» GIVEN PROBLEM
Lines containing the word "that" should be extracted in full.

--- Start DATASET SECTION ---

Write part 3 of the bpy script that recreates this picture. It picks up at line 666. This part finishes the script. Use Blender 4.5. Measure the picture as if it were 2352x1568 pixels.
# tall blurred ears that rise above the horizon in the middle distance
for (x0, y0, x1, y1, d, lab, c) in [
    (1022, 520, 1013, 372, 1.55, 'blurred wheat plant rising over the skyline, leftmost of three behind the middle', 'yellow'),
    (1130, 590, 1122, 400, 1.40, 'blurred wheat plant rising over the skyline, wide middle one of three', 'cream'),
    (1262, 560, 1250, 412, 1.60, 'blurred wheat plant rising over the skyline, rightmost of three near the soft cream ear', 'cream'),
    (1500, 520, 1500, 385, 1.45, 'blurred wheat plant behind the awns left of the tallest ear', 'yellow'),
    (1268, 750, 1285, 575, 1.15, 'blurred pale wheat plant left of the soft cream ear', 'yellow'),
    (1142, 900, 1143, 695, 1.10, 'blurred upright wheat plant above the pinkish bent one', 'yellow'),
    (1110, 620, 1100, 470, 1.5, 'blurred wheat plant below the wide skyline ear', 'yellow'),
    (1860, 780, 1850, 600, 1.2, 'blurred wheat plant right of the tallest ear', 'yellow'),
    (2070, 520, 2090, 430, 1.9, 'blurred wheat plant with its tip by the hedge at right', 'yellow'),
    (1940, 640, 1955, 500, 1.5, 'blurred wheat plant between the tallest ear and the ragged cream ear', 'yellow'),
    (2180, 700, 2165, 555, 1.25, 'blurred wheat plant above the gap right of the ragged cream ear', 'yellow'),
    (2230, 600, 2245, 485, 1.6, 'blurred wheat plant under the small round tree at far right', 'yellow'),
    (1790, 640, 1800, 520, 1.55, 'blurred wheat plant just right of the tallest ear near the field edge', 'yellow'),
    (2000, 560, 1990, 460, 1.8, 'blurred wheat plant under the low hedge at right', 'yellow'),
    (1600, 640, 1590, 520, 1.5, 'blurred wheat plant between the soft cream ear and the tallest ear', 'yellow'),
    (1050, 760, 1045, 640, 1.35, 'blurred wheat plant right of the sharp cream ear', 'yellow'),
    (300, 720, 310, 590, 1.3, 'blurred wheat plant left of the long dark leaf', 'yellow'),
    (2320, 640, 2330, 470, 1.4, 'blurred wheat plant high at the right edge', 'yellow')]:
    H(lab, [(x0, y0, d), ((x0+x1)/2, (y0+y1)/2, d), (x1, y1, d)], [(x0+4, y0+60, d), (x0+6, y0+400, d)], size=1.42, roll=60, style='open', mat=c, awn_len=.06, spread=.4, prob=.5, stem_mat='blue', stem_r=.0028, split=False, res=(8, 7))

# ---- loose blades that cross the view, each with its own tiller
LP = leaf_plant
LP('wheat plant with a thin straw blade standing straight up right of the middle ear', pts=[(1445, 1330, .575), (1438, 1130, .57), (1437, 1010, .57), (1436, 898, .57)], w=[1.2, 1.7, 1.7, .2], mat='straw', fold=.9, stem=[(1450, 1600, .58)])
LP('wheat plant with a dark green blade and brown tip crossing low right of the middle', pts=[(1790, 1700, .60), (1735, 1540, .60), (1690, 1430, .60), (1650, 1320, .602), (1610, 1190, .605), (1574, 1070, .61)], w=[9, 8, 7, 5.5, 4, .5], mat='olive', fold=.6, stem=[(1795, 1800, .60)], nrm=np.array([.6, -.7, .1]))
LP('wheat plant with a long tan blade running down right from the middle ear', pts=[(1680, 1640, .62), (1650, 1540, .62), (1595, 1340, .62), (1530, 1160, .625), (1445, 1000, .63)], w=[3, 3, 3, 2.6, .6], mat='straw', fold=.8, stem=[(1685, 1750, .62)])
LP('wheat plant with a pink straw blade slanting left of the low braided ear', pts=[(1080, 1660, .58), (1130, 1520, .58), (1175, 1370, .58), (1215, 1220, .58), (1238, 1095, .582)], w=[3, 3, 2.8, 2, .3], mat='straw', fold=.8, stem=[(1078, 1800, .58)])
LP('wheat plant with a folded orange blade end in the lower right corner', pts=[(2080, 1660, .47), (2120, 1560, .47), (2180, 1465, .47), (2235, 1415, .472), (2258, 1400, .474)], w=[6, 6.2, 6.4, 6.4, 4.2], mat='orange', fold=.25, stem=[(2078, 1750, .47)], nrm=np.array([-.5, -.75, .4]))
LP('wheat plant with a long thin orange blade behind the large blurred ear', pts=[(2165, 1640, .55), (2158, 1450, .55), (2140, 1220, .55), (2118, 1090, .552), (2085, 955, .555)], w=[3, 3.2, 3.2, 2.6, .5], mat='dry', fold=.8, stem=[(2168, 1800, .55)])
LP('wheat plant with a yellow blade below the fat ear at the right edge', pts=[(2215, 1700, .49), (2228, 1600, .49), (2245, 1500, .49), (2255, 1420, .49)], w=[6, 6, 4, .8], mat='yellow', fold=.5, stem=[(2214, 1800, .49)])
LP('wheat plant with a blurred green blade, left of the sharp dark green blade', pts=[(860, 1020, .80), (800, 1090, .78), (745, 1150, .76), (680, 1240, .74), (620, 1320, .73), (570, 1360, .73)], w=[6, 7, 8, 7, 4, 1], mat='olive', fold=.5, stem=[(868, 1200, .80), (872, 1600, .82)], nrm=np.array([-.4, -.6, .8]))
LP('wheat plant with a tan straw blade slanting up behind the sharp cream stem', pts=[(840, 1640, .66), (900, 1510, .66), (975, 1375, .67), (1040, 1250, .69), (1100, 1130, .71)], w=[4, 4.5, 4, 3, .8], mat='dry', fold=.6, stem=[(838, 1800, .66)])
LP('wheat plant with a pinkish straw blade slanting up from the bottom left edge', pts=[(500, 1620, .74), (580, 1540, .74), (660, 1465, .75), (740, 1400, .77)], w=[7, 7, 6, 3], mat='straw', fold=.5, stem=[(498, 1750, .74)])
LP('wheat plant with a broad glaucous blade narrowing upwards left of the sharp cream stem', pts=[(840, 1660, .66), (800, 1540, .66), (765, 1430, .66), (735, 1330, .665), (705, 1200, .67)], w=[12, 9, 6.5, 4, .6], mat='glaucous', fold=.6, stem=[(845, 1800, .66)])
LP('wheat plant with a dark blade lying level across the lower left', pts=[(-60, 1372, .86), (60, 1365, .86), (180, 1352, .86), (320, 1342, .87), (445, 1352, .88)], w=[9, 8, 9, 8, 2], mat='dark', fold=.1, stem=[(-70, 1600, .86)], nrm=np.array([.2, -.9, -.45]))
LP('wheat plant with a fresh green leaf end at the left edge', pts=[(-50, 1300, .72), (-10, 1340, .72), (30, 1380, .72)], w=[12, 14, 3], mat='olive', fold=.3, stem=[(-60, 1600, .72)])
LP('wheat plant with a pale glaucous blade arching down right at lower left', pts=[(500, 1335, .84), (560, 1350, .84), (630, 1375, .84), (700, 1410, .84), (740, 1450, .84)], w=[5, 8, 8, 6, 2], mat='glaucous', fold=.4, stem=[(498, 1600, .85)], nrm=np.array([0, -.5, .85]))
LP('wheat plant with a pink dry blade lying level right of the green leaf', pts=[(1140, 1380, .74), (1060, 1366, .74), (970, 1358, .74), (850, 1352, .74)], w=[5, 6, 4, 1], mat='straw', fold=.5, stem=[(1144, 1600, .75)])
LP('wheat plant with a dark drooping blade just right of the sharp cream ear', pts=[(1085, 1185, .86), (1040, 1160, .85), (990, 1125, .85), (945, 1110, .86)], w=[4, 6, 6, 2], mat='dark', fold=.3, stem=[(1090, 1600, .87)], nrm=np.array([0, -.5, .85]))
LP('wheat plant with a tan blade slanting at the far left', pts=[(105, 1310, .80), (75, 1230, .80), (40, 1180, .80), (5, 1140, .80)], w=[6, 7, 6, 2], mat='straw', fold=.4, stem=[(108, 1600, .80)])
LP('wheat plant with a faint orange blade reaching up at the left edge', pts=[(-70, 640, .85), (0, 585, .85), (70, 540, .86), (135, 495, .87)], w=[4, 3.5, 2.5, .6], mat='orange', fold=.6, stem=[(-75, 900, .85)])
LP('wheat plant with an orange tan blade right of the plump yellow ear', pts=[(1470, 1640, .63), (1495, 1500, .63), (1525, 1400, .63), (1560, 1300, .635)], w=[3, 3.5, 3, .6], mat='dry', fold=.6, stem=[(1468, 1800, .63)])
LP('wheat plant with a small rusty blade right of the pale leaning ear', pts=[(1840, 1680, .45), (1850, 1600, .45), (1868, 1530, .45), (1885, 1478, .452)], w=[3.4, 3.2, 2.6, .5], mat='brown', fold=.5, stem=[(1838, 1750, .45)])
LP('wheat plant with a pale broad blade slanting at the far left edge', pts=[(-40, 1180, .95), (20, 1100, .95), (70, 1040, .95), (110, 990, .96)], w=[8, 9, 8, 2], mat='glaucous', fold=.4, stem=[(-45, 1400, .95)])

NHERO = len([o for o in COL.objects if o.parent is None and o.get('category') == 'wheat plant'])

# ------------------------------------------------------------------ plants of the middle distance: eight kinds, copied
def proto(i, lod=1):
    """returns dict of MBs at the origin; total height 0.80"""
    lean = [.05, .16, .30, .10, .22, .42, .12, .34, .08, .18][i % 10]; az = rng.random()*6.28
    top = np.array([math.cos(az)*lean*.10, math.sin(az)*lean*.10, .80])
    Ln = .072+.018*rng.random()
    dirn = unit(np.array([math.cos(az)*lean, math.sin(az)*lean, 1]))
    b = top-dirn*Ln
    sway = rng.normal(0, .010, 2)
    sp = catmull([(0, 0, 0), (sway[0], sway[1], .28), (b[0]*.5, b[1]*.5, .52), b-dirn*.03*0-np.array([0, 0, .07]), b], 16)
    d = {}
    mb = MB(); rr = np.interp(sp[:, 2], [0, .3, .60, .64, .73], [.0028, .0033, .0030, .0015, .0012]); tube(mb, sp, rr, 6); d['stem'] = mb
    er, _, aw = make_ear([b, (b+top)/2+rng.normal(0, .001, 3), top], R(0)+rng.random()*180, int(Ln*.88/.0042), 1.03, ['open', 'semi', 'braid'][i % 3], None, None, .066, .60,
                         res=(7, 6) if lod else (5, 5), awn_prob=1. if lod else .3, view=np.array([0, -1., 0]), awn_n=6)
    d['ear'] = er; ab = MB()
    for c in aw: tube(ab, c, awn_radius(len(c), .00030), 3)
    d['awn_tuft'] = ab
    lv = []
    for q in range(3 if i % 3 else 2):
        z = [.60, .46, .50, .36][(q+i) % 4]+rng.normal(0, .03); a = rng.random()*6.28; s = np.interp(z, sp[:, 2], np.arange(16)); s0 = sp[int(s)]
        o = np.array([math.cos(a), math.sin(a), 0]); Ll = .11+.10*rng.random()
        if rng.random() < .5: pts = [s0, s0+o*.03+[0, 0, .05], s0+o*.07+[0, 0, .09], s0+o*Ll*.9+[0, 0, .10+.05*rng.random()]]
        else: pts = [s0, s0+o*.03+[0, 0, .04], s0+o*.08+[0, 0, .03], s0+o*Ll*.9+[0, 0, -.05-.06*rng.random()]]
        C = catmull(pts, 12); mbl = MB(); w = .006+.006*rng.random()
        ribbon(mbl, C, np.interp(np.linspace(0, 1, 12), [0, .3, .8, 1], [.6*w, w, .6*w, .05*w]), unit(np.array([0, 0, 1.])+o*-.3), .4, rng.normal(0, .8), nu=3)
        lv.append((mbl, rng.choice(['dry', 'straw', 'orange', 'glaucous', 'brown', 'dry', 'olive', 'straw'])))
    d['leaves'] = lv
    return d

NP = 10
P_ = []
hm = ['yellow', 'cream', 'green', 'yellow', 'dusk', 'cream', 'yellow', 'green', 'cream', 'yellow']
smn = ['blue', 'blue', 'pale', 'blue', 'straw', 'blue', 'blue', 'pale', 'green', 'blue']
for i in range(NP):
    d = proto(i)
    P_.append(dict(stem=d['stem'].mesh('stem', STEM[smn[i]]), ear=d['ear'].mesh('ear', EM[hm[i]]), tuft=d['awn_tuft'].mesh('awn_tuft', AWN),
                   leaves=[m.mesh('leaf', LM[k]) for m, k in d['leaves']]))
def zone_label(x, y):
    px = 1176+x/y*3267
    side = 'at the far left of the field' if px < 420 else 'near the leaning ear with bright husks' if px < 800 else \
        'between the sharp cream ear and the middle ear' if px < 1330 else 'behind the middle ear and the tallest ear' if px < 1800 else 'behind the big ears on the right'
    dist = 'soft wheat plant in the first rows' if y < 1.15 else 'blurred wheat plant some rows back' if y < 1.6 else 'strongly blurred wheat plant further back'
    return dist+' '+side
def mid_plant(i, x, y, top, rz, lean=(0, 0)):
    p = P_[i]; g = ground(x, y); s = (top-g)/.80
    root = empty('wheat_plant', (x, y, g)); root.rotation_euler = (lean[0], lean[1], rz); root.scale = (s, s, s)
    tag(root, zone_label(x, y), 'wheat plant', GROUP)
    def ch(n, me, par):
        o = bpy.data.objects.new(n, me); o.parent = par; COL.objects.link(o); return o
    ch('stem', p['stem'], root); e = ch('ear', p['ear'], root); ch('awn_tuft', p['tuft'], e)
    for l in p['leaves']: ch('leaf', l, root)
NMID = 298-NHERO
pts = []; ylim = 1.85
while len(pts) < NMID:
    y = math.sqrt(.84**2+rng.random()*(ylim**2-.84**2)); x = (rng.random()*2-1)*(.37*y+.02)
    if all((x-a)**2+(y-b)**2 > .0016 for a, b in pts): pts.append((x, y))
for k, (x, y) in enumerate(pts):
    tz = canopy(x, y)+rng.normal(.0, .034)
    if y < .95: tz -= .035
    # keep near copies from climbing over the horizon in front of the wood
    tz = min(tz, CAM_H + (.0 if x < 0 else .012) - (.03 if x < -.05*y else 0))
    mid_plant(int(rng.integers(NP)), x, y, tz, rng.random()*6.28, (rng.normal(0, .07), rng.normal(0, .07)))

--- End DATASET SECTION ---

» EXERCISE SOLUTION
Write part 3 of the bpy script that recreates this picture. It picks up at line 666. This part finishes the script. Use Blender 4.5. Measure the picture as if it were 2352x1568 pixels.
# tall blurred ears that rise above the horizon in the middle distance
# ---- loose blades that cross the view, each with its own tiller